_Directions for this task_.
Repeat the entries below exactly as they appear, with no pictures.

Entries with scene source code
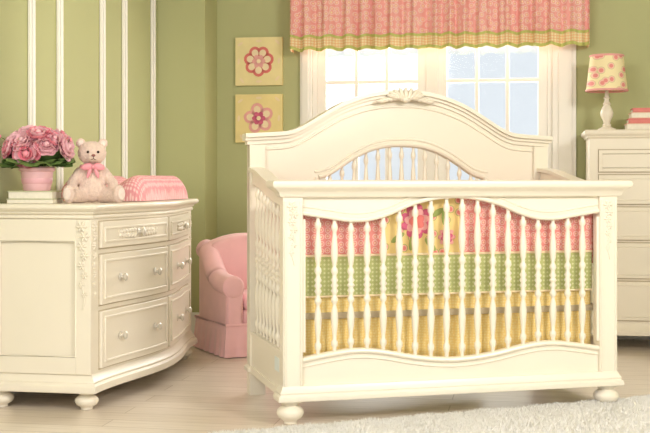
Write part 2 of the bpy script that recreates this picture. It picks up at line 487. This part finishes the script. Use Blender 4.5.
def wavy(z0,z1,mat,y,amp,fr,x0=.085,x1=CL-.085):
    m=MB()
    def f(u,v):
        x=x0+(x1-x0)*u
        w=amp*(math.sin(u*2*math.pi*fr+1.3*math.sin(u*17))+.35*math.sin(u*2*math.pi*fr*2.3+2*math.sin(u*7)))
        return (x,y+w*(1-.6*v)-.0,z0+(z1-z0)*v+.003*math.sin(u*2*math.pi*9))
    m.grid(f,320,6,mat)
    return m
m=wavy(.20,.495,M_yellow,.078,.009,20); m.finish('crib_skirt',crib,ang=80,recalc=False)
m=MB()
m.box(.082,CL-.082,.062,.084,.485,.655,M_greenfab,20); m.finish('green_coverlet',crib,bevel=.008,seg=3)
m=MB()
a=.082+(CL-.164)*.275; c=.082+(CL-.164)*.53
m.box(.083,a-.001,.064,.088,.645,.90,M_pinkfab,6)
m.box(c+.001,CL-.083,.064,.088,.645,.90,M_pinkfab,12)
m.box(a,c,.064,.088,.645,.90,M_yelfloral,6)
m.box(.09,CL-.09,CD-.09,CD-.066,.60,.90,M_pinkfab)
for xx in (.056,CL-.078): m.box(xx,xx+.022,.09,CD-.09,.60,.86,M_pinkfab)
m.tube([(x,.062,.652) for x in lsp(.085,CL-.085,30)],.006,M_peach,6)
m.tube([(x,.062,.490) for x in lsp(.085,CL-.085,30)],.005,M_peach,6)
m.finish('bumper_pads',crib,bevel=.009,seg=3)
m=MB()
def petalflower(cx,cz,r,y,mats,n=9):
    for L,(rr,mt) in enumerate(mats):
        for i in range(n-L*2):
            a=2*math.pi*i/(n-L*2)+L*.3
            R=Matrix.Rotation(-a,3,'Y')
            m.ell((cx+r*rr*math.cos(a),y-.002*L,cz+r*rr*math.sin(a)),(r*.36,.002,r*.27),mt,R,10,6)
petalflower(.57,.785,.066,.061,[(.72,M_magenta),(.45,M_pinkp),(.18,M_coral)])
petalflower(.70,.72,.036,.061,[(.72,M_pinkp),(.4,M_magenta)],8)
for (x,z,a) in [(.49,.72,.6),(.63,.69,2.3),(.66,.82,.5),(.69,.80,1.6),(.55,.70,1.4),(.48,.84,2.4)]:
    m.ell((x,.0615,z),(.034,.002,.012),M_greenp,Matrix.Rotation(-a,3,'Y'),10,6)
m.finish('bumper_applique',crib,ang=60)

# ---------------------------------------------------------------- dresser
DL,DD=1.44,.46
dr=empty('nursery_dresser',(-.962,4.74,0),math.radians(80.2))
def bow(x): 
    t=min(max(x/DL,0),1)
    return -.090*(.5-.5*math.cos(2*math.pi*t))**.9
def dout(o,n=40):
    pts=[]
    for i in range(n+1):
        x=-o+(DL+2*o)*i/n; pts.append((x,bow(x)-o))
    pts+=[(DL+o,DD),(-o,DD)]
    return pts
m=MB()
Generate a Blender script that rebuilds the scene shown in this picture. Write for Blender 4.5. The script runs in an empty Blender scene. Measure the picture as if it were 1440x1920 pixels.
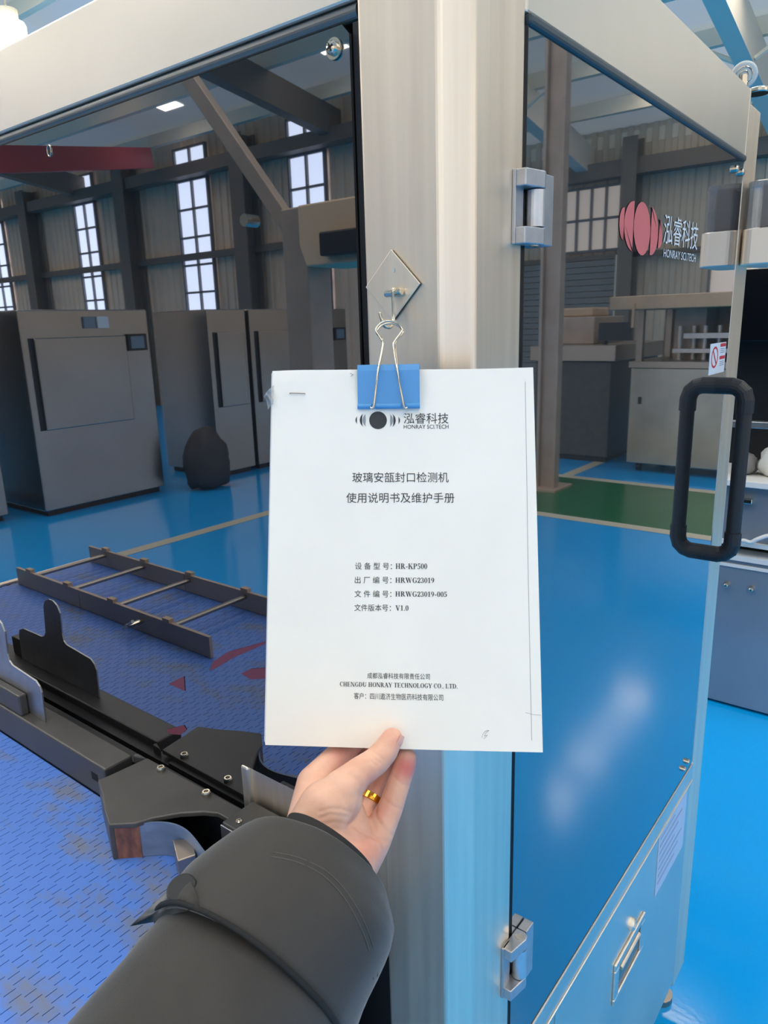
import bpy, bmesh, math, random
from math import sin, cos, pi, radians, atan2, sqrt
from mathutils import Vector, Matrix, noise
from mathutils.bvhtree import BVHTree

random.seed(7)
SC = bpy.context.scene
COL = SC.collection

# ------------------------------------------------------------------ camera
HC = 1.55                                   # camera height above the floor
FPX = 1369.05                               # focal length in pixels of the 1440 wide frame
CAM = Vector((0.33064, -0.53038, HC))
def _axes(yaw, pitch, roll):
    f = Vector((-sin(yaw)*cos(pitch), cos(yaw)*cos(pitch), -sin(pitch)))
    r = Vector((cos(yaw), sin(yaw), 0)); d = f.cross(r)
    return r*cos(roll)+d*sin(roll), -r*sin(roll)+d*cos(roll), f
AR, AD, AF = _axes(radians(38.2301), radians(14.4001), radians(1.6717))
cam_d = bpy.data.cameras.new('camera'); cam_o = bpy.data.objects.new('camera', cam_d); COL.objects.link(cam_o)
cam_d.sensor_fit = 'HORIZONTAL'; cam_d.sensor_width = 36.0; cam_d.lens = FPX/1440*36.0
cam_d.clip_start = 0.01; cam_d.clip_end = 200
m = Matrix.Identity(4)
for i in range(3):
    m[i][0] = AR[i]; m[i][1] = -AD[i]; m[i][2] = -AF[i]; m[i][3] = CAM[i]
cam_o.matrix_world = m
cam_d.dof.use_dof = False
SC.camera = cam_o

# ------------------------------------------------------------------ world, exposure
SC.view_settings.view_transform = 'Standard'; SC.view_settings.look = 'None'
SC.view_settings.gamma = 1.0; SC.view_settings.use_curve_mapping = False
SC.view_settings.exposure = 0.04
W = bpy.data.worlds.new('daylight'); SC.world = W; W.use_nodes = True
bg = W.node_tree.nodes['Background']; bg.inputs[0].default_value = (1.0, 0.895, 0.77, 1); 
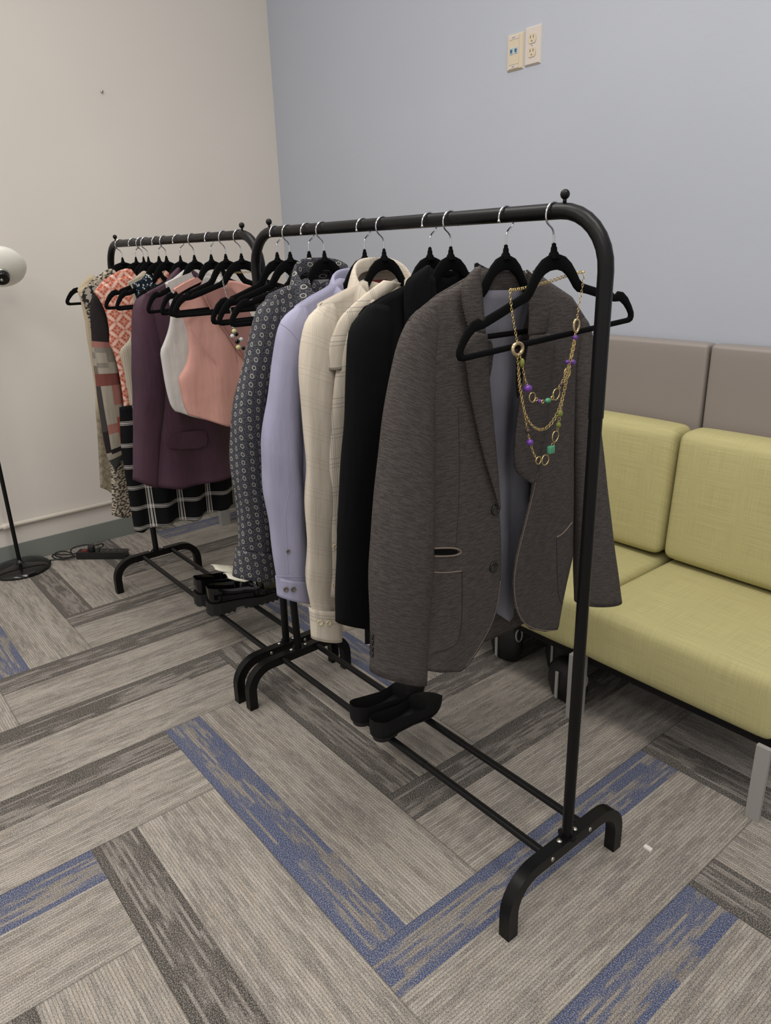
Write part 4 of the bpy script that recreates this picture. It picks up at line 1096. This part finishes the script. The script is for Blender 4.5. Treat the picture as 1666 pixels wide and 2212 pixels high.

_Worked solution_.
Write part 2 of the bpy script that recreates this picture. It picks up at line 487. This part finishes the script. Use Blender 4.5.
def wavy(z0,z1,mat,y,amp,fr,x0=.085,x1=CL-.085):
    m=MB()
    def f(u,v):
        x=x0+(x1-x0)*u
        w=amp*(math.sin(u*2*math.pi*fr+1.3*math.sin(u*17))+.35*math.sin(u*2*math.pi*fr*2.3+2*math.sin(u*7)))
        return (x,y+w*(1-.6*v)-.0,z0+(z1-z0)*v+.003*math.sin(u*2*math.pi*9))
    m.grid(f,320,6,mat)
    return m
m=wavy(.20,.495,M_yellow,.078,.009,20); m.finish('crib_skirt',crib,ang=80,recalc=False)
m=MB()
m.box(.082,CL-.082,.062,.084,.485,.655,M_greenfab,20); m.finish('green_coverlet',crib,bevel=.008,seg=3)
m=MB()
a=.082+(CL-.164)*.275; c=.082+(CL-.164)*.53
m.box(.083,a-.001,.064,.088,.645,.90,M_pinkfab,6)
m.box(c+.001,CL-.083,.064,.088,.645,.90,M_pinkfab,12)
m.box(a,c,.064,.088,.645,.90,M_yelfloral,6)
m.box(.09,CL-.09,CD-.09,CD-.066,.60,.90,M_pinkfab)
for xx in (.056,CL-.078): m.box(xx,xx+.022,.09,CD-.09,.60,.86,M_pinkfab)
m.tube([(x,.062,.652) for x in lsp(.085,CL-.085,30)],.006,M_peach,6)
m.tube([(x,.062,.490) for x in lsp(.085,CL-.085,30)],.005,M_peach,6)
m.finish('bumper_pads',crib,bevel=.009,seg=3)
m=MB()
def petalflower(cx,cz,r,y,mats,n=9):
    for L,(rr,mt) in enumerate(mats):
        for i in range(n-L*2):
            a=2*math.pi*i/(n-L*2)+L*.3
            R=Matrix.Rotation(-a,3,'Y')
            m.ell((cx+r*rr*math.cos(a),y-.002*L,cz+r*rr*math.sin(a)),(r*.36,.002,r*.27),mt,R,10,6)
petalflower(.57,.785,.066,.061,[(.72,M_magenta),(.45,M_pinkp),(.18,M_coral)])
petalflower(.70,.72,.036,.061,[(.72,M_pinkp),(.4,M_magenta)],8)
for (x,z,a) in [(.49,.72,.6),(.63,.69,2.3),(.66,.82,.5),(.69,.80,1.6),(.55,.70,1.4),(.48,.84,2.4)]:
    m.ell((x,.0615,z),(.034,.002,.012),M_greenp,Matrix.Rotation(-a,3,'Y'),10,6)
m.finish('bumper_applique',crib,ang=60)

# ---------------------------------------------------------------- dresser
DL,DD=1.44,.46
dr=empty('nursery_dresser',(-.962,4.74,0),math.radians(80.2))
def bow(x): 
    t=min(max(x/DL,0),1)
    return -.090*(.5-.5*math.cos(2*math.pi*t))**.9
def dout(o,n=40):
    pts=[]
    for i in range(n+1):
        x=-o+(DL+2*o)*i/n; pts.append((x,bow(x)-o))
    pts+=[(DL+o,DD),(-o,DD)]
    return pts
m=MB()
Generate a Blender script that rebuilds the scene shown in this picture. Write for Blender 4.5. The script runs in an empty Blender scene. Measure the picture as if it were 1440x1920 pixels.
import bpy, bmesh, math, random
from math import sin, cos, pi, radians, atan2, sqrt
from mathutils import Vector, Matrix, noise
from mathutils.bvhtree import BVHTree

random.seed(7)
SC = bpy.context.scene
COL = SC.collection

# ------------------------------------------------------------------ camera
HC = 1.55                                   # camera height above the floor
FPX = 1369.05                               # focal length in pixels of the 1440 wide frame
CAM = Vector((0.33064, -0.53038, HC))
def _axes(yaw, pitch, roll):
    f = Vector((-sin(yaw)*cos(pitch), cos(yaw)*cos(pitch), -sin(pitch)))
    r = Vector((cos(yaw), sin(yaw), 0)); d = f.cross(r)
    return r*cos(roll)+d*sin(roll), -r*sin(roll)+d*cos(roll), f
AR, AD, AF = _axes(radians(38.2301), radians(14.4001), radians(1.6717))
cam_d = bpy.data.cameras.new('camera'); cam_o = bpy.data.objects.new('camera', cam_d); COL.objects.link(cam_o)
cam_d.sensor_fit = 'HORIZONTAL'; cam_d.sensor_width = 36.0; cam_d.lens = FPX/1440*36.0
cam_d.clip_start = 0.01; cam_d.clip_end = 200
m = Matrix.Identity(4)
for i in range(3):
    m[i][0] = AR[i]; m[i][1] = -AD[i]; m[i][2] = -AF[i]; m[i][3] = CAM[i]
cam_o.matrix_world = m
cam_d.dof.use_dof = False
SC.camera = cam_o

# ------------------------------------------------------------------ world, exposure
SC.view_settings.view_transform = 'Standard'; SC.view_settings.look = 'None'
SC.view_settings.gamma = 1.0; SC.view_settings.use_curve_mapping = False
SC.view_settings.exposure = 0.04
W = bpy.data.worlds.new('daylight'); SC.world = W; W.use_nodes = True
bg = W.node_tree.nodes['Background']; bg.inputs[0].default_value = (1.0, 0.895, 0.77, 1); 
Write part 4 of the bpy script that recreates this picture. It picks up at line 1096. This part finishes the script. The script is for Blender 4.5. Treat the picture as 1666 pixels wide and 2212 pixels high.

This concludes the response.